Well, I don’t believe in right or wrong, per se, but, I think it’s important to look at why we are doing all these things and to be careful that we aren’t living in denial of the process of aging itself.

Being old is quite relative; when one is five years old, a teenager seems out of reach, and someone who is thirty or forty seems ancient indeed. Some people tend to carry that youthful relativity for a long time. When we reach the magic number we have attached to the concept of being old, we suddenly begin to think and feel old and unfortunately equate it to a lack of vitality, or uselessness and even our own mortality.

What to do instead

Instead, it would serve us well to learn to embrace the physical, mental, and spiritual changes that are part of the natural occurrence of aging. It’s time to approach age with new definitions that don’t try to hold us in adolescence. It’s important to learn to alter the labels we have created that identify the concept getting older. Instead, we can learn to respect the time we have spent on this earth and the very valuable life lessons we have learned, which have, hopefully endowed us with wisdom. How much better it would feel to accept ourselves and not fear a wrinkle, lost hair or extra pound. And, perhaps, most of all, it is time to get to the truth that the physical body is a transitional vehicle while the spirit alone is everlasting.

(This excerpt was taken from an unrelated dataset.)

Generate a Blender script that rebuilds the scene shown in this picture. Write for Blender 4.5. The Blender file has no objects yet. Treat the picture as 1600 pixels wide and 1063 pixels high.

As humans, we all will undergo many changes. We already have been since birth. Midlife is a time, not to bring on fear or denial but rather a time to embrace these transitions with great understanding and even welcoming. It’s time to expect and even demand the reward of joy that is our privilege because of the work we have done the knowledge we have amassed through the experiences of living.

Isn’t it time to redefine ageing? I hope you’ll join me in this quest.